(TASK DIRECTIONS)
Below is a listing; print exactly its lines from the one containing "Generate a Blender" down to the one containing "scene.view_settings.exposure = 0", both inclusive, with every picture left out.

(Scripts that build scenes)
---*---

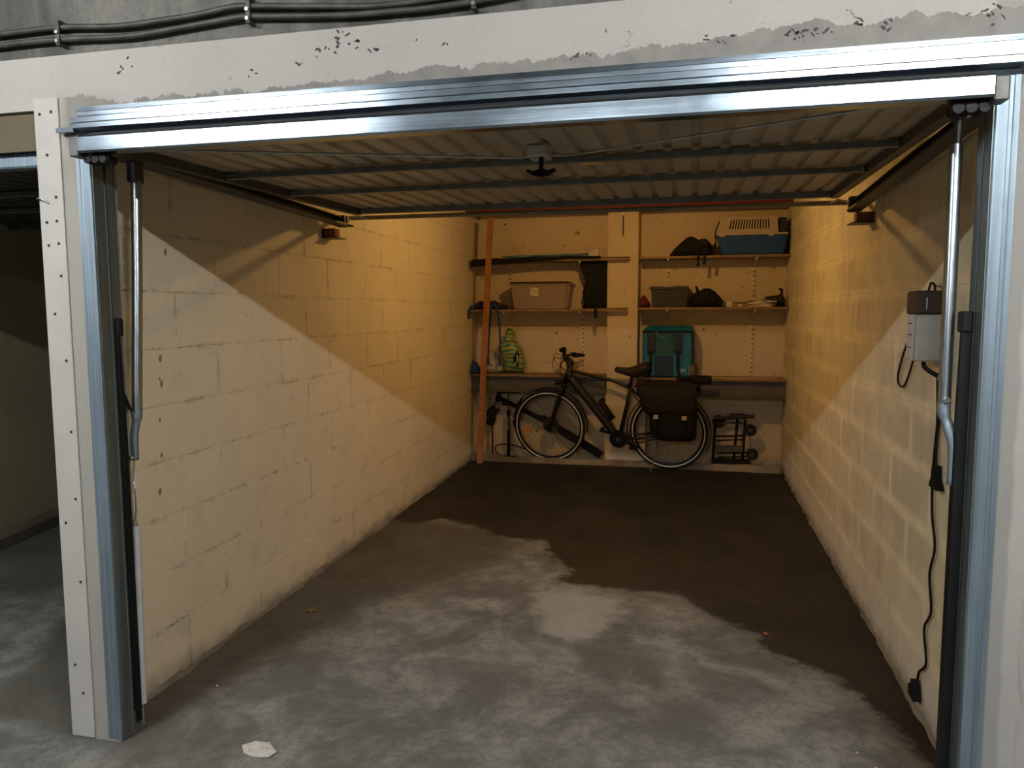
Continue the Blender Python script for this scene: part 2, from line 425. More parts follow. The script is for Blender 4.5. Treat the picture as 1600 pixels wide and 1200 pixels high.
bm = bmesh.new(); cl = bm.loops.layers.float_color.new('stain'); grid = []; att = {}
for y in ys:
    row = []
    for x in xs:
        z = .006*noise.noise(Vector((x*1.7, y*1.7, 0)))+.0025*noise.noise(Vector((x*9, y*9, 3)))-.006
        if x > 3.0 or x < -3 or y < -1: z = -.006
        v = bm.verts.new((x, y, z)); row.append(v)
        p = (x, y)
        inside = -.15 < x < 3
        a = .5+sdist(p, DAMP)*1.5 if inside else 0
        g = max(.5+sdist(p, SIDE)*2.2, .5+sdist(p, SIDE2)*3, .5+sdist(p, SIDE3)*1.5)
        b = max(.5+sdist(p, PALE)*2.5, .5+sdist(p, PALE2)*3, .5+sdist(p, PALE3)*2-.08)
        att[v] = (max(0, min(1, a)), max(0, min(1, g)), max(0, min(1, b)), 1)
    grid.append(row)
for j in range(len(ys)-1):
    for i in range(len(xs)-1):
        fc = bm.faces.new((grid[j][i], grid[j][i+1], grid[j+1][i+1], grid[j+1][i]))
        fc.smooth = True
        for l in fc.loops: l[cl] = att[l.vert]
me = bpy.data.meshes.new('floor'); bm.to_mesh(me); bm.free(); me.materials.append(M['floor'])
fl = bpy.data.objects.new('floor', me); COL.objects.link(fl); struct(fl)

# ---- block walls (each block its own object, shared meshes)
blk_cache = {}
def block_mesh(L, H, th, mat):
    k = (round(L, 3), round(H, 3), mat)
    if k in blk_cache: return blk_cache[k]
    b = MB(); b.box((0, 0, 0), (th, L, H), bev=.002)
    bmesh.ops.recalc_face_normals(b.b, faces=b.b.faces[:])
    me = bpy.data.meshes.new('concrete_block'); b.b.to_mesh(me); b.b.free(); me.materials.append(M[mat])
    blk_cache[k] = me; return me
def block_wall(name, parent, sgn, mat, y0, y1, ztop):
    """blocks in local coords: face at x=0, thickness away from the room (sgn)"""
    z = .0025; r = 0; th = .04
    while z < ztop-.02:
        H = min(.2225, ztop-z)
        off = .545 if r % 2 == 0 else .8225
        cuts = [y0]+[off+.5565*k for k in range(-2, 12) if y0+.03 < off+.5565*k < y1-.03]+[y1]
        for a, c in zip(cuts, cuts[1:]):
            o = bpy.data.objects.new('concrete_block', block_mesh(c-a-.0016, H-.0018, th, mat))
            COL.objects.link(o); o.parent = parent
            j = random.uniform(-.0007, .0007)
            o.location = (j if sgn > 0 else -th+j, a+.0008, z+.0008)
        z += .2225; r += 1
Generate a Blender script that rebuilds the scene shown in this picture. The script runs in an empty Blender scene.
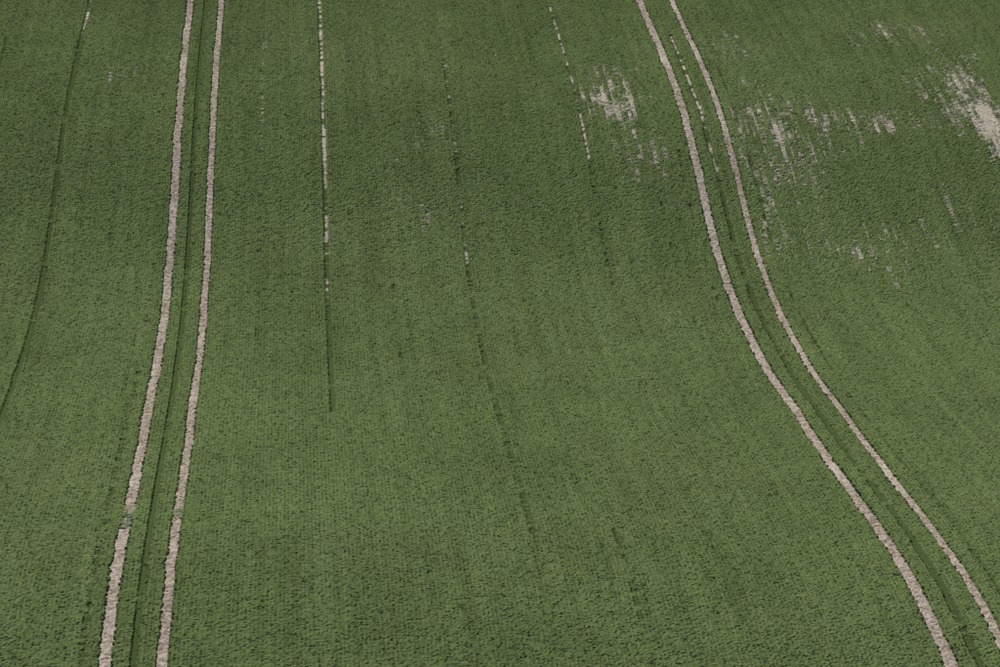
import bpy, math, numpy as np
rng = np.random.default_rng(7)
scene = bpy.context.scene
scene.view_settings.view_transform = 'Standard'
scene.view_settings.look = 'None'
scene.view_settings.exposure = 0

# ------------------------------------------------ terrain profile (valley-side field)
F = 4000.0
PITCH = math.radians(6.0)
ZC = 22.0
SHEAR = 207.0/4000.0            # drilling direction relative to +Y
cp, sp = math.cos(PITCH), math.sin(PITCH)
vv = np.array([-25,0,130,270,350,425,490,550,610,665.,705]); ss = np.array([437,448,510,554,600,655,720,771,812,846.,870])
pc = np.polyfit((vv-333)/333, ss, 6)
v = np.linspace(-20, 700, 420)
s = np.polyval(pc, (v-333)/333)
D = F*24.0/s
t = (v-333.5)/F
yp = D*(cp - t*sp); zp = ZC - D*(sp + t*cp)
o = np.argsort(yp); yp = yp[o]; zp = zp[o]
sn = (zp[6]-zp[0])/(yp[6]-yp[0]); sf = (zp[-1]-zp[-7])/(yp[-1]-yp[-7])
def ext(y0, z0, s0, s1, L, n, sign):
    ys=[];zs=[];z=z0
    for i in range(1,n+1):
        q=min(1,i/n); sl=s0+(s1-s0)*q*q*(3-2*q)
        z+=sl*sign*L/n; ys.append(y0+sign*L*i/n); zs.append(z)
    return np.array(ys),np.array(zs)
fy,fz = ext(yp[-1],zp[-1],sf,0.0,120,60,1)
fy2,fz2 = ext(fy[-1],fz[-1],0.0,-0.03,600,40,1)
ny_,nz_ = ext(yp[0],zp[0],sn,-0.20,60,40,-1)
n2y,n2z = ext(ny_[-1],nz_[-1],-0.20,-0.28,80,30,-1)
Y = np.concatenate([n2y[::-1],ny_[::-1],yp,fy,fy2]); Z = np.concatenate([n2z[::-1],nz_[::-1],zp,fz,fz2])
Y = np.concatenate([Y,[4000.]]); Z=np.concatenate([Z,[Z[-1]-60]])
Y = np.concatenate([[-600.],Y]); Z=np.concatenate([[Z[0]+20],Z])
print("z under camera", np.interp(0,Y,Z))

_tab = rng.random((512,512))
def vn(x,y,seed=0):
    x = x+seed*17.3+1000; y=y+seed*31.7+1000
    xi=np.floor(x).astype(np.int64); yi=np.floor(y).astype(np.int64)
    fx=x-xi; fyy=y-yi; fx=fx*fx*(3-2*fx); fyy=fyy*fyy*(3-2*fyy)
    a=_tab[xi%512,yi%512];b=_tab[(xi+1)%512,yi%512];c=_tab[xi%512,(yi+1)%512];d=_tab[(xi+1)%512,(yi+1)%512]
    return (a*(1-fx)+b*fx)*(1-fyy)+(c*(1-fx)+d*fx)*fyy
def height(u,y):
    return np.interp(y,Y,Z) + 0.06*(vn(u/3.0,y/7.0,3)-.5) + 0.015*(vn(u/.9,y/1.5,4)-.5)
YT=np.arange(40,340,.05); O=YT*0      # 1-D lookup axis along the rows
def lut(arr,y): return np.interp(y,YT,arr)

TRACKS = [-0.226*24, -0.158*24, 0.774*24, 0.846*24]
HW = [0.185,0.155,0.19,0.145]
TC=[TRACKS[i] + 0.10*(vn(YT/9.0, O+i//2*7.7, 5)-.5) + 0.05*(vn(YT/2.2,O+i*3.1,6)-.5) for i in range(4)]
def edge_lut(i,sgn):
    return HW[i]*(1+.22*(vn(YT/.9,O+sgn*5+i,41)-.5)+.75*(vn(YT/.10,O+i*2.+sgn*3,42)-.5))
EDG=[(edge_lut(i,-1),edge_lut(i,1)) for i in range(4)]
def closed(i,y):   # 0..1, short stretch where the crop has partly grown back over the wheel marks
    c,h=[(127.8,1.6),(128.2,.9),(0,0.001),(0,0.001)][i]
    return np.clip((h-np.abs(y-c))/1.4+.5,0,.9)

PATCH = [(15.3,193,2.0,10,.585),(16.4,184,1.8,6,.50),(22.8,187,3.8,13,.51),(32.9,189,1.1,7,.92),(32.3,194,3.2,12,.56),
         (27,189.5,7,3.5,.51),(-8.5,197,2.2,6,.41),(5.2,179,2,3.0,.40),(6.4,187,2.8,6,.37),(24.8,175,5,7,.43),(21,176,2,7,.44),
         (31,206,4,5,.48),(-2,204,5,6,.33),(22,203,3,6,.43),(14,176,3,8,.33),(30,178,5,7,.40)]
def bare(u,y):
    out=np.zeros_like(u)
    m=np.zeros_like(u)
    for (pu,py,ru,ry,a) in PATCH:
        m = np.maximum(m, a*np.exp(-((u-pu)/ru)**2-((y-py)/ry)**2))
    k=m>.12
    uu=u[k]; yy=y[k]
    r = np.round(uu/0.125)
    val = .46*vn(r*5.13, yy/2.6, 11) + .20*vn(r*0.87, yy/1.1,12) + .34*vn(r*5.1, yy/.14,14)
    q=m[k]*(0.80+.40*vn(uu/1.3,yy/3.0,13))
    out[k]=np.clip((q-val+.05)*3.4,0,1)
    return out
# (u, y0, y1, halfwidth, amount, darkness)
LINES = [(1.44,184,240,.07,.66,0),(1.44,168,184,.07,.58,0),(1.44,147,240,.09,.90,1),
         (-10.8,205,240,.06,.5,0),(-10.8,136,225,.115,.9,1),
         (7.56,172,206,.06,.42,0),(7.56,124,206,.09,.56,1),
         (13.66,184,213,.06,.55,0),(13.66,170,214,.08,.5,1),
         (10.15,190,206,.06,.40,0),(10.15,110,126,.08,.5,1),
         (-1.5,178,204,.055,.42,0),(-1.5,150,204,.07,.4,1),
         (-4.62,110,235,.10,.85,1),(19.42,110,206,.10,.8,1),(19.42,182,206,.065,.55,0),
         (-14.6,160,225,.09,.6,1),(17.9,150,190,.08,.45,1),(21.1,110,200,.08,.55,1),(-6.1,110,170,.08,.5,1),
         (4.3,150,200,.06,.35,1),(-13,170,220,.06,.4,1),(16.6,160,180,.07,.4,1),(12,200,230,.06,.4,1)]
LL=[]
for (lu,y0,y1,hw,a,dd) in LINES:
    c=lu+0.05*(vn(YT/4,O+int(lu*3)*2.3,21)-.5)
    brk=np.clip((vn(YT/1.7,O+lu*5,22+dd)*.4+vn(YT/.3,O+lu*3,25+dd)*.6 - (1-a))*4,0,1)*((YT>y0)&(YT<y1))
    LL.append((lu,c,brk,hw,dd))
def line_gap(u,y):
    pale=np.zeros_like(u); dark=np.zeros_like(u)
    for (lu,c,brk,hw,dd) in LL:
        k=np.abs(u-lu)<.25
        uu=u[k]; yy=y[k]
        val=lut(brk,yy)*(np.abs(uu-lut(c,yy))<hw)
        if dd: dark[k]=np.maximum(dark[k],val)
        else: pale[k]=np.maximum(pale[k],val)
    return pale,dark

# ------------------------------------------------ mesh helper
def make_mesh(name, verts, faces, nside, attrs=None, smooth=False):
    me=bpy.data.meshes.new(name)
    nv=len(verts); nf=len(faces)
    me.vertices.add(nv); me.vertices.foreach_set("co",np.ascontiguousarray(verts,dtype=np.float32).ravel())
    me.loops.add(nf*nside); me.loops.foreach_set("vertex_index",np.ascontiguousarray(faces,dtype=np.int32).ravel())
    me.polygons.add(nf); me.polygons.foreach_set("loop_start",np.arange(0,nf*nside,nside,dtype=np.int32))
    if attrs:
        for k,a in attrs.items():
            at=me.attributes.new(k,'FLOAT','POINT'); at.data.foreach_set("value",np.ascontiguousarray(a,dtype=np.float32))
    me.update(calc_edges=True)
    me.polygons.foreach_set("use_smooth",np.full(nf,smooth,dtype=bool))
    ob=bpy.data.objects.new(name,me); scene.collection.objects.link(ob); return ob
def grid_faces(nu,nv_):
    i=np.arange(nu-1)[None,:]; j=np.arange(nv_-1)[:,None]
    a=(j*nu+i).ravel(); return np.stack([a,a+1,a+nu+1,a+nu],1)

# ------------------------------------------------ materials
def newmat(n):
    m=bpy.data.materials.new(n); m.use_nodes=True; nt=m.node_tree; nt.nodes.clear()
    out=nt.nodes.new('ShaderNodeOutputMaterial'); return m,nt,out
def N(nt,t,**k):
    n=nt.nodes.new(t)
    for a,b in k.items(): setattr(n,a,b)
    return n
def mix(nt,fac,a,b):
    m=N(nt,'ShaderNodeMix',data_type='RGBA')
    for sock,val in ((m.inputs[0],fac),(m.inputs[6],a),(m.inputs[7],b)):
        if hasattr(val,'node'): nt.links.new(val,sock)
        else: sock.default_value=val
    return m.outputs[2]
def noise(nt,scale,detail=4,vec=None):
    n=N(nt,'ShaderNodeTexNoise'); n.inputs['Scale'].default_value=scale; n.inputs['Detail'].default_value=detail
    if vec is not None: nt.links.new(vec,n.inputs['Vector'])
    return n.outputs['Fac']
def ramp(nt,f,a,b):
    r=N(nt,'ShaderNodeMapRange'); r.inputs[1].default_value=a; r.inputs[2].default_value=b; nt.links.new(f,r.inputs[0]); return r.outputs[0]
def bump(nt,p,pos,scale,dist,st=.8):
    b=N(nt,'ShaderNodeBump'); b.inputs['Strength'].default_value=st; b.inputs['Distance'].default_value=dist
    nt.links.new(noise(nt,scale,4,pos),b.inputs['Height']); nt.links.new(b.outputs[0],p.inputs['Normal'])
CH0,CH1=(.36,.30,.235,1),(.78,.71,.61,1)

m_soil,nt,out=newmat("field_ground_material")
pos=N(nt,'ShaderNodeNewGeometry').outputs['Position']
p=N(nt,'ShaderNodeBsdfDiffuse'); nt.links.new(p.outputs[0],out.inputs[0])
at=N(nt,'ShaderNodeAttribute',attribute_name='bare').outputs['Fac']
dkk=N(nt,'ShaderNodeAttribute',attribute_name='groove').outputs['Fac']
green=mix(nt,noise(nt,.6,6,pos),(.078,.113,.040,1),(.11,.15,.060,1))
green=mix(nt,dkk,green,(.028,.03,.016,1))
chalk=mix(nt,ramp(nt,noise(nt,9,5,pos),.35,.65),CH0,CH1)
nt.links.new(mix(nt,at,green,chalk),p.inputs['Color']); bump(nt,p,pos,14,.05)

m_track,nt,out=newmat("chalky_track_material")
pos=N(nt,'ShaderNodeNewGeometry').outputs['Position']
p=N(nt,'ShaderNodeBsdfDiffuse'); nt.links.new(p.outputs[0],out.inputs[0])
c1=mix(nt,ramp(nt,noise(nt,6,6,pos),.36,.62),(.20,.155,.115,1),(.53,.455,.38,1))
c2=mix(nt,ramp(nt,noise(nt,.2,4,pos),.42,.72),c1,mix(nt,ramp(nt,noise(nt,6,6,pos),.32,.58),(.30,.25,.195,1),(.66,.59,.51,1)))
nt.links.new(c2,p.inputs['Color']); bump(nt,p,pos,25,.02)

m_crop,nt,out=newmat("young_wheat_material")
pos=N(nt,'ShaderNodeNewGeometry').outputs['Position']
tint=N(nt,'ShaderNodeAttribute',attribute_name='tint').outputs['Fac']
so_=N(nt,'ShaderNodeAttribute',attribute_name='soil').outputs['Fac']
c=mix(nt,tint,(.077,.112,.037,1),(.208,.277,.106,1))
c=mix(nt,ramp(nt,noise(nt,.10,3,pos),.2,.8),c,mix(nt,tint,(.080,.108,.040,1),(.206,.265,.110,1)))
c=mix(nt,ramp(nt,noise(nt,26,3,pos),.25,.6),mix(nt,.38,c,(.03,.045,.015,1)),c)
chalk=mix(nt,ramp(nt,noise(nt,9,5,pos),.35,.65),CH0,CH1)
c=mix(nt,so_,c,chalk)
p=N(nt,'ShaderNodeBsdfDiffuse'); nt.links.new(c,p.inputs['Color']); nt.links.new(p.outputs[0],out.inputs[0])

# ------------------------------------------------ ground sheet
ug=np.concatenate([np.linspace(-2500,-60,18)[:-1],np.linspace(-60,-31,12)[:-1],np.arange(-31,50,.125),np.linspace(50,80,12)[1:],np.linspace(80,2500,18)[1:]])
yg=np.concatenate([[-600,-300,-100,-50],np.linspace(-20,100,50),np.arange(100.6,240,.5),np.linspace(241,360,40),np.linspace(380,960,30),[1500,2500,4000]])
U,YY=np.meshgrid(ug,yg)
Xg=U-SHEAR*YY; Zg=height(U,YY)-0.02
pale,dark=line_gap(U,YY)
B=np.maximum(bare(U,YY)**.6,pale); B=np.where(dark>B,0,B)
ob=make_mesh("field_ground",np.stack([Xg.ravel(),YY.ravel(),Zg.ravel()],1),grid_faces(len(ug),len(yg)),4,{"bare":B.ravel(),"groove":dark.ravel()},True)
ob.data.materials.append(m_soil)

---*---

(PROBLEM SOLUTION)
Generate a Blender script that rebuilds the scene shown in this picture. The script runs in an empty Blender scene.
import bpy, math, numpy as np
rng = np.random.default_rng(7)
scene = bpy.context.scene
scene.view_settings.view_transform = 'Standard'
scene.view_settings.look = 'None'
scene.view_settings.exposure = 0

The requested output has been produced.